Suggestion for speeding up animation rendering

Started by Winch Doctor, May 16, 2014, 12:46:56 PM

Previous topic - Next topic

0 Members and 1 Guest are viewing this topic.

Winch Doctor

I was thinking that animations of repeated frames in which there is no movement can simply be copied by Keyshot for that duration. e.g. if I have a box move, stop for a second, and move again, Keyshot renders all of the frames, including those in which the box is not moving. I think it could just copy the first 'still' frame enough times to complete that entire second, and number the copies accordingly. Would cut out a lot of rendering time (depending on the animation).

andy.engelkemier

This is a good idea, however, the better way is to just skip repeated frames altogether, and do any repeating in post. Otherwise, you're just wasting hard drive space.
That being said, not everyone has access to software that can do that, so it's still a good idea. But it should probably get both options.

Render all frames
Skip repeated frames
or Copy repeated frames

One other reason to render all frames is if there is any noise in the render, it looks odd to have the noise suddenly stop. If you render the same frame over and over, it will continue to move around a bit, almost like film grain.

Winch Doctor

I thought about the film grain thing too. For me though, the frames always appear exactly identical even if I'm using the "maximum time" setting where you can really notice the gritty shadows if you set it low. As it renders, each individual dot of grit always overlaps perfectly anyway.

andy.engelkemier

well that's probably a "behind the scenes" setting that keyshot could set. In Vray you can set the noise pattern to always be the same, or to be different for every frame.

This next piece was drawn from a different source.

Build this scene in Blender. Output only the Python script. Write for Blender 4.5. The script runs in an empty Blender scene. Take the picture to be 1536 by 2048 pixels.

The best solution might be to just always move the camera. If you move the camera .001 over your 4 second pause it will appear not to move to the viewer, but that will probably keep the noise moving because every frame is then "slightly" different. The noise probably just does the exact same thing because you are literally rendering the same frame twice.
Alternatively, you could animate the lights just a touch. Again, no one would notice except for the lighting computation, which would alter the noise.

Winch Doctor

mmm, actually, try making a reflective object, and animate the camera rotating around it slowly. With a low setting on the maximum time option, say like 1 second/frame, it appears to reflect grit, i.e. the grit is always calculated in exactly the same fashion and even an individual dot can be tracked with the eye. I think it's much less random than you'd believe, relying on whatever algorithm Keyshot uses to calculate the darkest portions of the object.

Winch Doctor

Just had another thought using the same sort of principle which would be much more useful: Keyshot could be made to detect which parts of the next frame show movement, copy over the unmoving parts of the previous frame, and render only the portion of the image which moved. During zooms and fly-arounds, not much use. During closeups to show individual moving parts, tremendous time-saver.

HaroldL

I'm just getting started with animations and as I was waiting for a 15 second anim to finish (almost 15 hours) I was thinking how much time is taken by rendering all the pixels that do not move in the frame(s). The anim has only one part that fades in, translates along the X axis, Rotates, then reverses back to the original position and fades out.

I thought I'd post a suggestion here but see that it has already been suggested. So I'll just add my "vote" to it and add that I have read about the "render only pixels that move" technique before, I just don't recall what the animation software was.

KeyShot

The challenge is that even a moving part can affect all the other parts (reflections and indirect illumination). The background if static should not take long to render.

Winch Doctor

Argh, didn't consider that. So for example, if an object moves, Keyshot has to check all the tiny lighting and reflection changes that may have occurred? I would still LOVE to have repeated frames copied in instances where animation is not happening, but I guess my follow-up idea is a bust.